ANOVA - False negatives due to many nonsignificant treatments where one treatment is significant

Question

I'm currently struggling with the following problem and would like to ask you what in your opinion is the best way to deal with this problem (and maybe can recommend literature about the same topic):

I have conducted an experiment where I have exposed 25 individuals in randomized order to 8 treatments each (1 control + 7 treatments). Post-hoc tests (as well as a previous experiment) suggest that only one of the treatment induces a behavioral change that differs significantly from the control treatment (p = 0.01), all other p > 0.2.

However, when I run an anova over all 8 treatments so as to test for the effect of "treatment" , the result is nonsignificant (p = 0.11). This seems to be a false negative although I need a significant value here to justify conducting those post-hoc analyses.

The statistical method I currently apply are LMEs (R package "nlme") (data is normally distributed) with individual ID as random effect.

Do you know how to solve this problem of a false negative aside from increasing sample size?

Thanks for your help!

Answer 1

If you planned a priori to compare each treatment to the control then there is nothing post hoc about the comparisons. The ANOVA does not have to be significant to do the comparisons. In fact doing the ANOVA is not a good idea. However, you should do something to control the Type I error rate. Dunnett's test is probably the best bet since the Bonferroni correction is so conservative.

Answer 2

Why ANOVA before post hoc is not really necessary:

http://stats.stackexchange.comquestions9751do-we-need-a-global-test-before-post-hoc-tests.

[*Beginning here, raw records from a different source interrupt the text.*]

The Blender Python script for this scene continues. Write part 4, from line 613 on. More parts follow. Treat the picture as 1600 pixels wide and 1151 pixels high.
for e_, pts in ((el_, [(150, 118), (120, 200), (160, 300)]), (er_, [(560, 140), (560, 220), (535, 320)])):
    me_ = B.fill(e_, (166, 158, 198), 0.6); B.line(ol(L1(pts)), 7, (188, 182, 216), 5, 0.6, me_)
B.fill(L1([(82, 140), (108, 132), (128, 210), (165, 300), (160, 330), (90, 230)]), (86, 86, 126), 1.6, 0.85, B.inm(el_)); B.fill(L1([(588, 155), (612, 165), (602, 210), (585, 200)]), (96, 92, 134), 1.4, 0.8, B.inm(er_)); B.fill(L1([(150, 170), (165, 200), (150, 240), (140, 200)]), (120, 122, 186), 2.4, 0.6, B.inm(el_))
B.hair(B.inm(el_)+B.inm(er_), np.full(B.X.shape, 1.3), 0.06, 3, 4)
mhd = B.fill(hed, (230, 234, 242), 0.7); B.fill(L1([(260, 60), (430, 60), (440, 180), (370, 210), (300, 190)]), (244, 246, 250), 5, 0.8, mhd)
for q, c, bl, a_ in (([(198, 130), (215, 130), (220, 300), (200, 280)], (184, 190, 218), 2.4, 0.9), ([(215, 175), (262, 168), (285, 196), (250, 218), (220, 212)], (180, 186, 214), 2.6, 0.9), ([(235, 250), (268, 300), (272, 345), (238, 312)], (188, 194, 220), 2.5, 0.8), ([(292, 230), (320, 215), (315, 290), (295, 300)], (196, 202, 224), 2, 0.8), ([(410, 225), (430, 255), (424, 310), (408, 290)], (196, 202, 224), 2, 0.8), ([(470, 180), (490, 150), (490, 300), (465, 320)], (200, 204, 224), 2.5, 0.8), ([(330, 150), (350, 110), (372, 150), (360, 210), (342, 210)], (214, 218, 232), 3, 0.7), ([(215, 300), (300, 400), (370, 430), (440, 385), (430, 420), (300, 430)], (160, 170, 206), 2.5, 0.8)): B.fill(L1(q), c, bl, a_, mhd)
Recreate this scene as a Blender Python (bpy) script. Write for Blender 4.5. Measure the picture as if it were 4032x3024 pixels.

Maxwell and Delaney (2004) ...these methods [e.g., Bonferroni, Tukey, Dunnet, etc.] should be viewed as substitutes for the omnibus test because they control alphaEW at three desired level all by themselves. Requiring a significant omnibus test before proceeding to perform any of these analyses, as is sometimes done, only serves to lower alphaEW below the desired level (Bernhardson, 1975) and hence inappropriately decreases power (p. 236)

It is not uncommon to find what appears to be a conflict between the results of the one-way ANOVA and a post hoc test such as Tukey's post hoc test where one finds a statistically significant result for one, but not the other. For example, a statistically significant one-way ANOVA, but no pairwise comparison using the Tukey method that is statistically significant. There can be different reasons for this, such as the conservative or liberal nature of a particular test, but fundamentally it is due to the differences in the distributions used in the one-way ANOVA and Tukey post hoc test (Hsu, 1996). Alternately, you can have a statistically significant Tukey post hoc test, but a non-significant one-way ANOVA. Whether the conclusions from both these tests are in agreement depends on the distribution of the means (Kirk, 2013). In this case, I trust the post hoc analysis instead of the omnibus ANOVA. Thus whatever ANOVA tells me I still go to posthoc analysis to determine significance.

Besides, reporting main effect (like Genotype) is misleading and is just a matter of common sense (Howell, 2010).

Usually, one-way ANOVA's corresponding post hoc test is Tukey's test (if variances of each group are equal) or Games-Howell test (if variances of each group are NOT equal). The reason of not using multiple t-tests for each pair of groups is to control false positive rate. Personally, I use oneway.test for ANOVA and userfriendlyscience::posthocTGH for post hoc analysis in R.

Besides, given your small sample size, it is not surprising the ANOVA returns a not significant result.